The movie is preposterous but here’s the thing, it’s not really trying to be anything more than what it is. It’s an action movie full of spectacle. It’s a rare movie where the main hero is a cripple. Will lost a leg when he was an FBI agent so the movie makes great use of his prosthetic limb. It has a tendency to fall off. I’m only disappointed he didn’t pick it up off the ground and beat a bad guy over the head with it.
If we inevitability compare this movie with Die Hard, we can see why Die Hard has endured all this time and Skyscraper will be forgotten. Bruce Willis as the hero is far more inspiring. He’s one man with no shoes in a building he’s never been in before trying to save his wife from the bad guys. Bad guys I might add who have a normal reason for being there. Simple greed and theft. I still don’t fully understand what the bad guys were trying to do in Skyscraper. It involved some odd master USB key which much like the ring of power in Lord of the rings, seems to control a bunch of other USB keys with incriminating information on them. One USB key to rule them all doesn’t have the same poetic ring to it though.
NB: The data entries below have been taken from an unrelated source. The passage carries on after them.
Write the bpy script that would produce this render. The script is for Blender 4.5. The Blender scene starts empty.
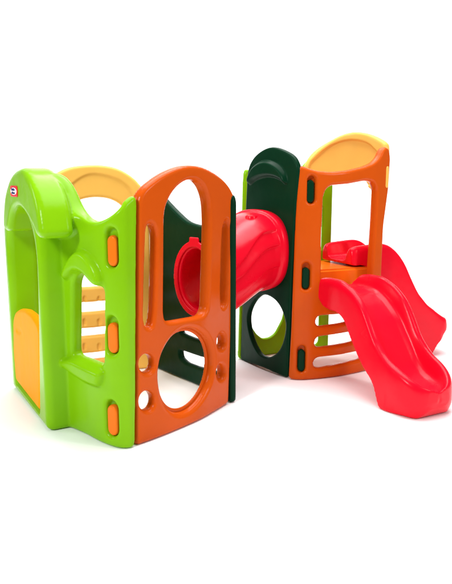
import bpy, bmesh, math, random
import numpy as np

sc = bpy.context.scene
col = sc.collection

# ------------------------------------------------------------------ camera
F, YH, CH = 640.0, 180.0, 1.2            # focal length and horizon in photo pixels, camera height in metres
PITCH = math.atan((292 - YH) / F)
cp, sp = math.cos(PITCH), math.sin(PITCH)
cam = bpy.data.cameras.new("camera")
cam.sensor_fit = 'AUTO'
cam.sensor_width = 36
cam.lens = 36 * F / 584
cam.clip_end = 200
cam.clip_start = 0.05
camo = bpy.data.objects.new("camera", cam)
col.objects.link(camo)
camo.location = (0, 0, CH)
camo.rotation_euler = (math.pi / 2 - PITCH, 0, 0)
sc.camera = camo

# ------------------------------------------------------------------ studio light
W = bpy.data.worlds.new("World")
sc.world = W
W.use_nodes = True
W.node_tree.nodes['Background'].inputs[0].default_value = (1, 0.985, 0.96, 1)
W.node_tree.nodes['Background'].inputs[1].default_value = 0.18


def area(name, loc, target, size, power, colour=(1, 1, 1)):
    l = bpy.data.lights.new(name, 'AREA')
    l.shape = 'RECTANGLE'
    l.size, l.size_y = size
    l.energy = power
    l.color = colour
    o = bpy.data.objects.new(name, l)
    col.objects.link(o)
    o.location = loc
    d = np.array(target, float) - np.array(loc, float)
    from mathutils import Vector
    o.rotation_euler = Vector(d).to_track_quat('-Z', 'Y').to_euler()
    return o


area("softbox_key", (-2.6, -0.6, 3.6), (-0.3, 3.4, 0.6), (0.9, 0.9), 165)
area("softbox_side", (4.2, 1.2, 3.0), (0.6, 3.8, 0.6), (0.6, 1.4), 70)
area("softbox_top", (0.2, 4.2, 5.2), (0.0, 4.0, 0.0), (5.0, 4.0), 430)
area("added_fill_left", (-4.6, 3.2, 2.6), (-0.8, 3.2, 0.2), (1.2, 1.2), 38)  # added fill lamp, lifts the floor shade left of the doorway
area("softbox_backdrop", (0.0, 6.2, 5.5), (0.0, 9.0, 1.5), (7.0, 1.0), 220)

sc.view_settings.view_transform = 'Standard'
sc.view_settings.look = 'None'
sc.view_settings.exposure = 0.0
sc.view_settings.gamma = 1.0
sc.cycles.max_bounces = 10
sc.cycles.diffuse_bounces = 6


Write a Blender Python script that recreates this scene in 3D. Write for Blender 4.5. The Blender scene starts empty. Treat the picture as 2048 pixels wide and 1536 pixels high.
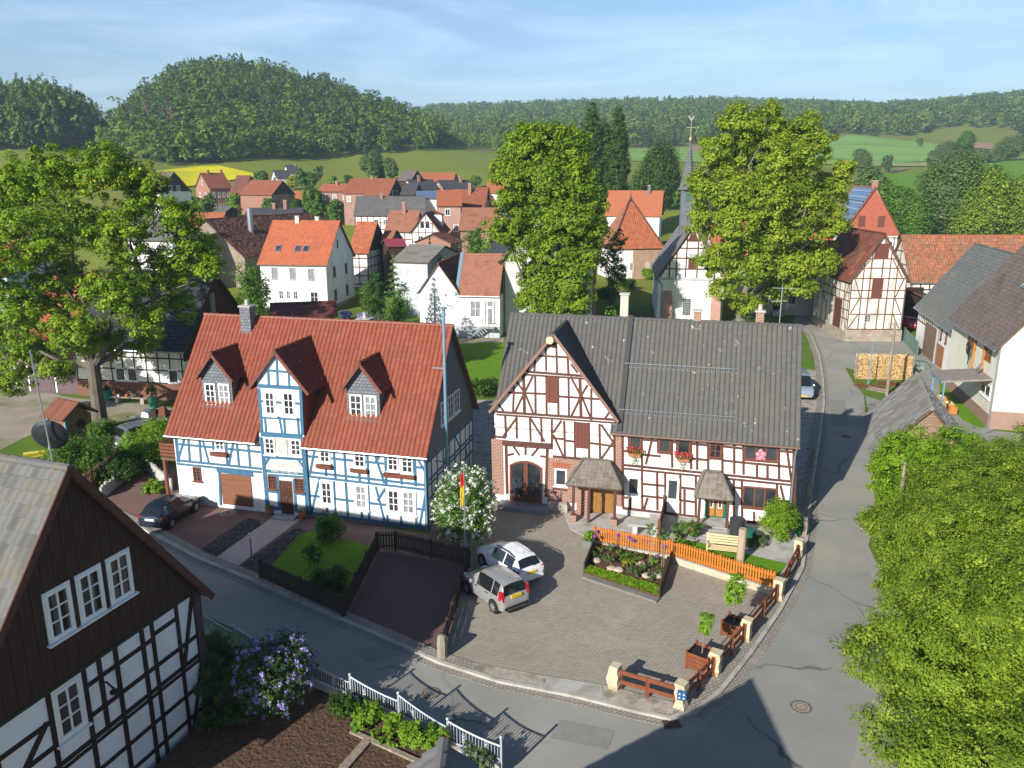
import bpy, math, random
import numpy as np
from mathutils import Vector, Matrix, geometry
R = math.radians
rng = np.random.default_rng(7)
random.seed(7)
SC = bpy.context.scene
COL = SC.collection
# ------------------------------------------------------------------ camera
FPX, PIT, CH = 1600.0, R(14.6), 17.6
cam = bpy.data.cameras.new('camera')
cam.lens = 36.0 * FPX / 2048.0
cam.sensor_width = 36.0
cam.clip_end = 8000
camo = bpy.data.objects.new('camera', cam)
COL.objects.link(camo)
camo.location = (0, 0, CH)
camo.rotation_euler = (R(90) - PIT, 0, 0)
SC.camera = camo
# ------------------------------------------------------------------ sun and sky
SUN_EL, SHADOW_AZ = R(26.0), R(53.5)          # shadows fall towards this bearing (from +X)
sd = Vector((math.cos(SHADOW_AZ) * math.cos(SUN_EL), math.sin(SHADOW_AZ) * math.cos(SUN_EL), -math.sin(SUN_EL)))
sun = bpy.data.lights.new('sun', 'SUN')
sun.energy = 5.0
sun.angle = R(0.5)
sun.color = (1.0, 0.955, 0.87)
suno = bpy.data.objects.new('sun', sun)
COL.objects.link(suno)
suno.rotation_euler = sd.to_track_quat('-Z', 'Y').to_euler()
W = bpy.data.worlds.new('World')
SC.world = W
W.use_nodes = True
wn, wl = W.node_tree.nodes, W.node_tree.links
bg = wn['Background']
sky = wn.new('ShaderNodeTexSky')
sky.sky_type = 'NISHITA'
sky.sun_disc = False
sky.sun_elevation = SUN_EL
sky.sun_rotation = math.atan2(-sd.x, -sd.y)
sky.altitude = 200
sky.air_density = 1.0
sky.dust_density = 1.2
sky.ozone_density = 3.0
bg.inputs['Strength'].default_value = 0.068
# thin cirrus streaks
wtc = wn.new('ShaderNodeTexCoord')
wmap = wn.new('ShaderNodeMapping')
wmap.inputs['Scale'].default_value = (1.1, 1.1, 7.0)
wmap.inputs['Rotation'].default_value = (0, R(12), R(20))
wno = wn.new('ShaderNodeTexNoise')
wno.inputs['Scale'].default_value = 2.2
wno.inputs['Detail'].default_value = 9
wno.inputs['Roughness'].default_value = 0.62
wno.inputs['Distortion'].default_value = 0.6
wr = wn.new('ShaderNodeMapRange')
wr.inputs['From Min'].default_value = 0.44
wr.inputs['From Max'].default_value = 0.78
wr.inputs['To Max'].default_value = 0.42
wmix = wn.new('ShaderNodeMix')
wmix.data_type = 'RGBA'
wmix.inputs['B'].default_value = (8.6, 9.6, 10.6, 1)
wl.new(wtc.outputs['Generated'], wmap.inputs['Vector'])
wl.new(wmap.outputs['Vector'], wno.inputs['Vector'])
wl.new(wno.outputs['Fac'], wr.inputs['Value'])
wl.new(wr.outputs['Result'], wmix.inputs['Factor'])
wl.new(sky.outputs['Color'], wmix.inputs['A'])
# brighter towards the horizon, deeper overhead
wsx = wn.new('ShaderNodeSeparateXYZ')
wel = wn.new('ShaderNodeMapRange')
wel.inputs['From Min'].default_value, wel.inputs['From Max'].default_value = 0.2, 0.6
wmu = wn.new('ShaderNodeMix')
wmu.data_type = 'RGBA'
wmu.inputs['A'].default_value, wmu.inputs['B'].default_value = (1.58, 1.68, 1.76, 1), (0.32, 0.50, 0.76, 1)
wmm = wn.new('ShaderNodeVectorMath')
wmm.operation = 'MULTIPLY'
wl.new(wtc.outputs['Generated'], wsx.inputs[0])
wl.new(wsx.outputs['Z'], wel.inputs['Value'])
wl.new(wel.outputs['Result'], wmu.inputs['Factor'])
wl.new(wmix.outputs['Result'], wmm.inputs[0])
wl.new(wmu.outputs['Result'], wmm.inputs[1])
wl.new(wmm.outputs[0], bg.inputs['Color'])
SC.view_settings.view_transform = 'Standard'
SC.view_settings.look = 'None'
SC.view_settings.exposure = 0.5
SC.view_settings.gamma = 1.0
SC.cycles.max_bounces = 6
SC.cycles.diffuse_bounces = 3
SC.cycles.glossy_bounces = 2
SC.cycles.transmission_bounces = 4
SC.cycles.transparent_max_bounces = 4
SC.cycles.use_denoising = True
SC.cycles.caustics_reflective = False
SC.cycles.caustics_refractive = False
# ------------------------------------------------------------------ picture <-> world
cP, sP = math.cos(PIT), math.sin(PIT)
def ray(px, py):
 a, b = (px - 1024) / FPX, (768 - py) / FPX
 return np.array([a, cP + b * sP, -sP + b * cP])
def G(px, py, z=0.0):                        # point of the flat ground seen at a pixel of the 2048-wide photograph
 d = ray(px, py)
 return np.array([0, 0, CH]) + d * ((z - CH) / d[2])
def AtY(px, py, Y):
 d = ray(px, py)
 return np.array([0, 0, CH]) + d * (Y / d[1])
def G2(px, py, z=0.0):
 p = G(px, py, z)
 return (p[0], p[1])
# ------------------------------------------------------------------ materials
MATS = {}
def mat(name, c1, c2=None, scale=3.0, rough=0.8, bump=0.0, bscale=None, metal=0.0, detail=6, c3=None, s3=0.35, spec=0.3, stretch=None, alpha=None):
 if name in MATS:
  return MATS[name]
 m = bpy.data.materials.new(name)
 m.use_nodes = True
 n, l = m.node_tree.nodes, m.node_tree.links
 b = n['Principled BSDF']
 b.inputs['Roughness'].default_value = rough
 b.inputs['Metallic'].default_value = metal
 b.inputs['Specular IOR Level'].default_value = spec
 b.inputs['Base Color'].default_value = (*c1, 1)
 if c2 is not None or bump:
  tc = n.new('ShaderNodeTexCoord')
  vec = tc.outputs['Object']
  if stretch:
   mp = n.new('ShaderNodeMapping')
   mp.inputs['Scale'].default_value = stretch
   l.new(vec, mp.inputs['Vector'])
   vec = mp.outputs['Vector']
  no = n.new('ShaderNodeTexNoise')
  no.inputs['Scale'].default_value = scale
  no.inputs['Detail'].default_value = detail
  no.inputs['Roughness'].default_value = 0.6
  l.new(vec, no.inputs['Vector'])
 if c2 is not None:
  mr = n.new('ShaderNodeMapRange')
  mr.inputs['From Min'].default_value = 0.33
  mr.inputs['From Max'].default_value = 0.67
  l.new(no.outputs['Fac'], mr.inputs['Value'])
  mx = n.new('ShaderNodeMix')
  mx.data_type = 'RGBA'
  mx.inputs['A'].default_value = (*c1, 1)
  mx.inputs['B'].default_value = (*c2, 1)
  l.new(mr.outputs['Result'], mx.inputs['Factor'])
  out = mx.outputs['Result']
  if c3 is not None:
   n3 = n.new('ShaderNodeTexNoise')
   n3.inputs['Scale'].default_value = scale * s3
   n3.inputs['Detail'].default_value = 4
   l.new(vec, n3.inputs['Vector'])
   m3 = n.new('ShaderNodeMapRange')
   m3.inputs['From Min'].default_value = 0.5
   m3.inputs['From Max'].default_value = 0.66
   l.new(n3.outputs['Fac'], m3.inputs['Value'])
   x3 = n.new('ShaderNodeMix')
   x3.data_type = 'RGBA'
   x3.inputs['B'].default_value = (*c3, 1)
   l.new(out, x3.inputs['A'])
   l.new(m3.outputs['Result'], x3.inputs['Factor'])
   out = x3.outputs['Result']
  l.new(out, b.inputs['Base Color'])
 if bump:
  bn = no
  if bscale:
   bn = n.new('ShaderNodeTexNoise')
   bn.inputs['Scale'].default_value = bscale
   bn.inputs['Detail'].default_value = 4
   l.new(vec, bn.inputs['Vector'])
  bp = n.new('ShaderNodeBump')
  bp.inputs['Strength'].default_value = 1.0
  bp.inputs['Distance'].default_value = bump
  l.new(bn.outputs['Fac'], bp.inputs['Height'])
  l.new(bp.outputs['Normal'], b.inputs['Normal'])
 MATS[name] = m
 return m
def attr_mat(name, cols, rough=0.75, stain=None, stain_scale=0.6, stain_lo=0.5, stain_hi=0.68, transl=0.0, spec=0.3, spot=None):
 """colour drawn per tile / leaf from the face attribute rnd; optional weathering noise"""
 if name in MATS:
  return MATS[name]
 m = bpy.data.materials.new(name)
 m.use_nodes = True
 n, l = m.node_tree.nodes, m.node_tree.links
 b = n['Principled BSDF']
 b.inputs['Roughness'].default_value = rough
 b.inputs['Specular IOR Level'].default_value = spec
 at = n.new('ShaderNodeAttribute')
 at.attribute_name = 'rnd'
 cr = n.new('ShaderNodeValToRGB')
 el = cr.color_ramp.elements
 el[0].position, el[1].position = 0.0, 1.0
 for i in range(len(cols) - 2):
  el.new((i + 1) / (len(cols) - 1))
 for i, c in enumerate(cols):
  el[i].color = (*c, 1)
 l.new(at.outputs['Fac'], cr.inputs['Fac'])
 out = cr.outputs['Color']
 if stain or spot:
  tc = n.new('ShaderNodeTexCoord')
 for k, (c, s, lo, hi) in enumerate(([(stain, stain_scale, stain_lo, stain_hi)] if stain else []) + ([spot] if spot else [])):
  no = n.new('ShaderNodeTexNoise')
  no.inputs['Scale'].default_value = s
  no.inputs['Detail'].default_value = 6
  no.inputs['Roughness'].default_value = 0.65
  l.new(tc.outputs['Object'], no.inputs['Vector'])
  mr = n.new('ShaderNodeMapRange')
  mr.inputs['From Min'].default_value = lo
  mr.inputs['From Max'].default_value = hi
  l.new(no.outputs['Fac'], mr.inputs['Value'])
  mx = n.new('ShaderNodeMix')
  mx.data_type = 'RGBA'
  mx.inputs['B'].default_value = (*c, 1)
  l.new(out, mx.inputs['A'])
  l.new(mr.outputs['Result'], mx.inputs['Factor'])
  out = mx.outputs['Result']
 l.new(out, b.inputs['Base Color'])
 if transl:
  tr = n.new('ShaderNodeBsdfTranslucent')
  l.new(out, tr.inputs['Color'])
  ms = n.new('ShaderNodeMixShader')
  ms.inputs['Fac'].default_value = transl
  l.new(b.outputs['BSDF'], ms.inputs[1])
  l.new(tr.outputs['BSDF'], ms.inputs[2])
  l.new(ms.outputs['Shader'], n['Material Output'].inputs['Surface'])
 MATS[name] = m
 return m
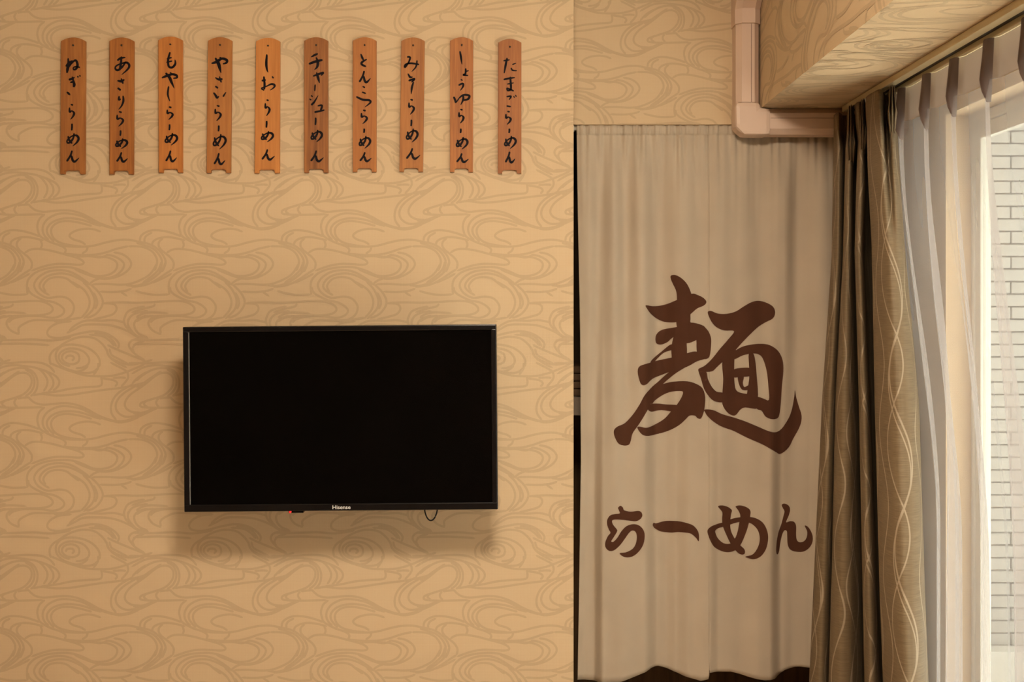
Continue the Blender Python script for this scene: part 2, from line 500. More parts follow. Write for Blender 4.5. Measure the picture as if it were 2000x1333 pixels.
WINC = """
1372,690 1370,600 1310,510 1200,440 1050,405 900,415 820,480 800,560 830,640 900,700 1000,740 1150,772 1280,762 1355,705;
1060,712 1150,702 1225,655 1232,580 1170,500 1070,460 950,460 860,510 840,580 890,650 990,685;
1112,565 1092,630 1020,660 930,640 880,580 910,515 1000,490 1085,520 1110,575;
930,590 950,555 1010,550 1040,580 1010,615;
735,670 720,570 760,490 840,435 920,380 1040,325 1160,302 1300,320 1400,390 1460,470 1500,560 1600,640 1730,705;
1010,100 850,118 740,170 690,240 720,298 830,318 950,300 1100,260 1280,230 1430,250 1550,310 1622,390 1605,460;
1230,275 1400,290 1500,350 1560,420; 1300,255 1440,275 1530,335 1590,430;
1470,405 1560,450 1700,510 1850,570 1970,615;
1460,450 1485,540 1560,600 1680,650 1800,662 1960,630 2060,600;
1500,455 1525,535 1620,590 1750,660;
940,255 1050,200 1150,150 1300,140 1500,150 1650,190 1780,250 1880,300 2010,325;
980,245 993,205 1075,140 1200,90 1400,92 1560,85 1710,120;
2000,25 1885,60 1825,120 1835,200 1895,270 2000,312;
1745,60 1742,150 1800,240 1885,312 2000,345;
2010,352 1880,330 1790,352 1752,410 1782,470 1850,540 1960,605;
1960,355 1855,388 1802,450 1825,515;
-60,340 200,345 500,335 700,350 850,338 1000,310; -40,400 300,390 550,400 720,412;
-100,640 150,648 400,630 600,640 720,690 790,770;
273,25 183,75 163,145 223,225 330,270; 323,262 320,185 403,125 523,85 773,88 973,75 1140,50
"""
def tile_ribbons():
    vs, fs = [], []
    k = 0                     # each line lies a hair above the one before, so crossings never coincide
    for src, ox, oy in ((WINA, 820., 330.), (WINB, 820., 480.), (WINC, 820., 613.)):
        for st in parse(src, 29.0):
            pts = [(ox + x / 6.667, oy + y / 6.667, w / 6.667) for x, y, w in st]
            v, f = ribbon(pts, 4, .3)
            b = len(vs); vs += [(x, y, k) for x, y in v]; fs += [tuple(i + b for i in q) for q in f]
            k += 1
    return vs, fs
TILE = tile_ribbons()

def wallpaper_print(parent, u0, u1, v0, v1, place, anchor, scale, facing):
    """print tile ribbons over the rectangle [u0,u1]x[v0,v1] (metres); v is up.
    anchor: (u, v, tile_x, tile_y) pairs a surface point with a tile pixel; scale: pixels per metre"""
    ua, va, ta, tb = anchor
    vs, fs = TILE
    allv, allf = [], []
    tx0, tx1 = sorted((ta + (u0 - ua) * scale, ta + (u1 - ua) * scale))
    ty0, ty1 = sorted((tb - (v0 - va) * scale, tb - (v1 - va) * scale))
    i0, i1 = int(math.floor((tx0 - 820 - 420) / TW)), int(math.ceil((tx1 - 820 + 160) / TW))
    j0, j1 = int(math.floor((ty0 - 330 - 460) / TH)), int(math.ceil((ty1 - 330 + 60) / TH))
    for i in range(i0, i1 + 1):
        for j in range(j0, j1 + 1):
            b = len(allv)
            q = [((x + i * TW - ta) / scale + ua, va - (y + j * TH - tb) / scale, k * 6e-6) for x, y, k in vs]
            for f in fs:
                xs = [q[k][0] for k in f]; ys = [q[k][1] for k in f]
                if max(xs) < u0 or min(xs) > u1 or max(ys) < v0 or min(ys) > v1: continue
                allf.append(tuple(k + b for k in f))
            allv += q
    bm = bmesh.new()
    used = sorted({k for f in allf for k in f}); mp = {k: bm.verts.new(allv[k]) for k in used}
    for f in allf:
        bm.faces.new([mp[k] for k in f])
    for co, no in (((u0, 0, 0), (-1, 0, 0)), ((u1, 0, 0), (1, 0, 0)), ((0, v0, 0), (0, -1, 0)), ((0, v1, 0), (0, 1, 0))):
        g = bm.verts[:] + bm.edges[:] + bm.faces[:]
        bmesh.ops.bisect_plane(bm, geom=g, plane_co=co, plane_no=no, clear_outer=True)
    for v in bm.verts:
        v.co = place(v.co.x, v.co.y, .0002 + v.co.z)
    for f in bm.faces:
        f.normal_update()
        if f.normal.dot(facing) < 0: f.normal_flip()
    me = bpy.data.meshes.new('wallpaper_print')
    bm.to_mesh(me); bm.free()
    me.materials.append(M['print'])
    o = link(bpy.data.objects.new('wallpaper_print', me), parent)
    o['label'] = 'darker flowing-water line pattern printed on the wallpaper'
    return o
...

Unlike John McClane, Will Sawyer knows the building inside and out. The only person who knows it better is the person who designed it. That means the bumbling bad guys never really stood a chance against their one-legged antagonist.
Oh, and did I mention the duct tape? From fixing gaping wounds to helping him stick to the side of the building before elaborately jumping through spinning wind turbine blades so he can, wait for it, open a locked door? Duct tape can do it all, except to patch all the plot holes in this movie of course.